Traditionally, the interest and excitement from live improvisation comes from the obvious, instantaneous interchange of ideas and inspiration between the performers. There is usually clear rhythmic or thematic interchange and development: whole strategies for improvisation have been documented based on reflection, expansion, commentary, and opposition. In short: conversation. Even 'non-idiomatic' improvisation seems to require many of the same salient features, becoming more 'poly-idiomatic' than 'non-'.


Perhaps the word 'improvisation' has gained too many associations to be a good description of what I do with Reson8. If there is a comparison with other (recognised) improvisors, the most flattering would be with Keith Rowe.

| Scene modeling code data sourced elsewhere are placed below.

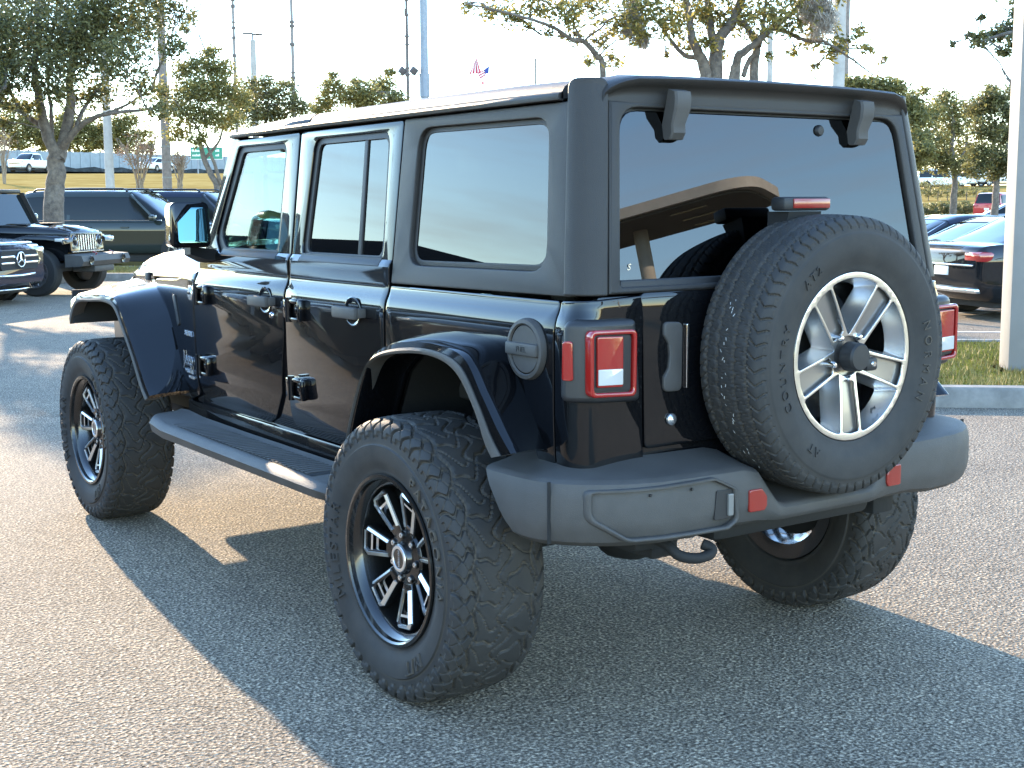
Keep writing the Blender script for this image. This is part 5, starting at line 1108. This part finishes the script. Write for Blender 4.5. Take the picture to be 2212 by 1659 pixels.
# flag on its pole behind the roof
fp = at(1012, 150, 92); zg = terr(fp.x, fp.y)
fl = empty('flag_pole', (fp.x, fp.y, zg), 0, 'flagpole hidden behind the roof, carrying a folded striped flag', 'flagpole')
M = MB(); M.cyl((0, 0, 0), (0, 0, at(1012, 105, 92).z-zg-2.6), 0.05, 0.04, 10); M.build('shaft', POLEG, fl)
ff = empty('flag', (fp.x, fp.y, fp.z), 0, 'red, white and blue striped flag folded in the wind above the roof', 'flag')
def F(px, py): return at(px, py, 92)-fp
RED = mat('flag_red', (0.42, 0.03, 0.06), 0.8); WHI = mat('flag_white', (0.75, 0.74, 0.74), 0.8); BLU = mat('flag_blue', (0.03, 0.05, 0.22), 0.8)
M1, M2, M3 = MB(), MB(), MB()
fo_ = Vector((CF.x, CF.y, 0))
def quad(M, a, b, c, d, k=0.0):
    vs = [F(*a), F(*b)+fo_*k, F(*c)+fo_*k, F(*d)]; back = [v+fo_*0.02 for v in vs]; M.add(vs+back, [(0, 1, 2, 3), (7, 6, 5, 4), (0, 4, 5, 1), (1, 5, 6, 2), (2, 6, 7, 3), (3, 7, 4, 0)])
for k in range(7):   # first fold: stripes fan from the peak (1029,124)
    a0, a1 = k/7, (k+1)/7
    b0 = (1013+27*a0, 161-3*a0); b1 = (1013+27*a1, 161-3*a1); t0 = (1024+6*a0, 134-10*a0); t1 = (1024+6*a1, 134-10*a1)
    quad(M1 if k % 2 == 0 else M2, t0, t1, b1, b0, 0.02*k)
for k in range(6):   # second fold, lower right
    a0, a1 = k/6, (k+1)/6
    l0 = (1030+7*a0, 158+15*a0); l1 = (1030+7*a1, 158+15*a1); r0 = (1048+2*a0, 149+15*a0); r1 = (1048+2*a1, 149+15*a1)
    quad(M1 if k % 2 == 0 else M2, l0, r0, r1, l1, 0.1)
quad(M3, (1046, 150), (1057, 141), (1056, 158), (1049, 160), 0.12)
quad(M1, (1039, 176), (1052, 178), (1050, 181), (1040, 182), 0.1)
M1.build('red_stripes', RED, ff, None); M2.build('white_stripes', WHI, ff, None); M3.build('blue_canton', BLU, ff, None)

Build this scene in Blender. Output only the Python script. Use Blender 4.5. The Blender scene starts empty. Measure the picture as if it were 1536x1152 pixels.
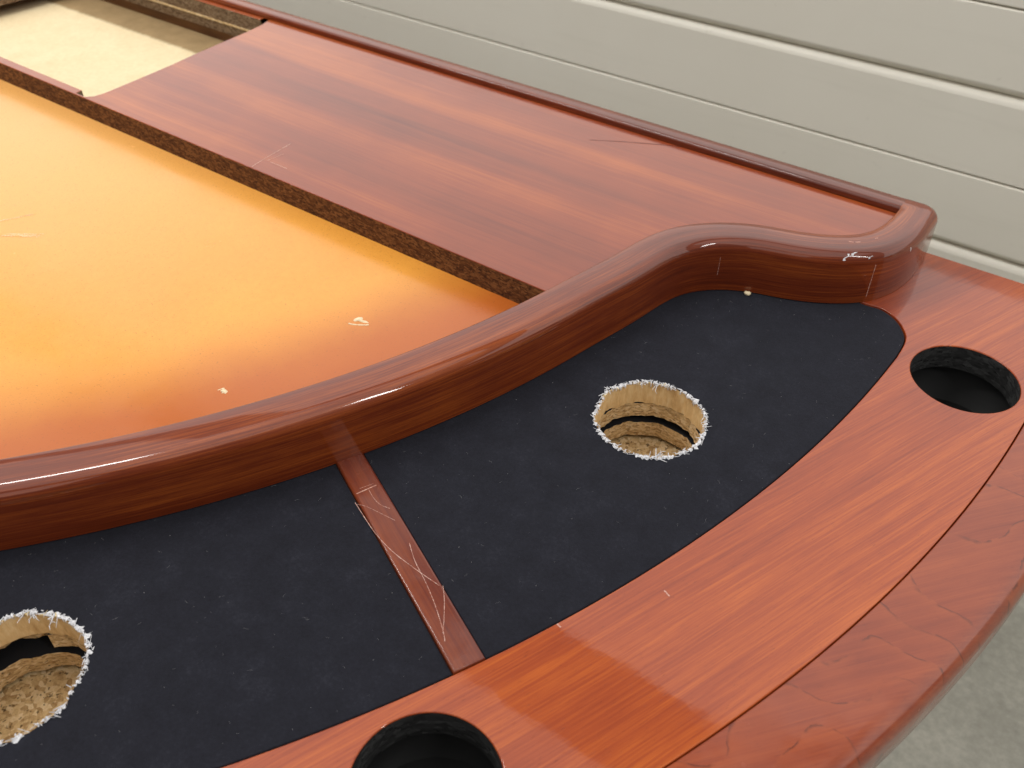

From the earliest days with AMM and through all his many other collaborations he provides another, complementary soundscape to amplify the overall aural experience, and inspire his fellow performers. That's the most I hope to do.


So; I don't provide a partner for aural gymnastics, nor a witty or provocative conversation-maker. I do improvise; I do listen; I do use my intuition and experience to make considered, genuine actions and thus create and develop a complementary soundscape. The Reson8 sounds are constructed entirely from the spoken words and sounds of the other performers; there could not be a more intimate connection between what I do and what they do from moment to moment, even if this is not immediately obvious to the listener.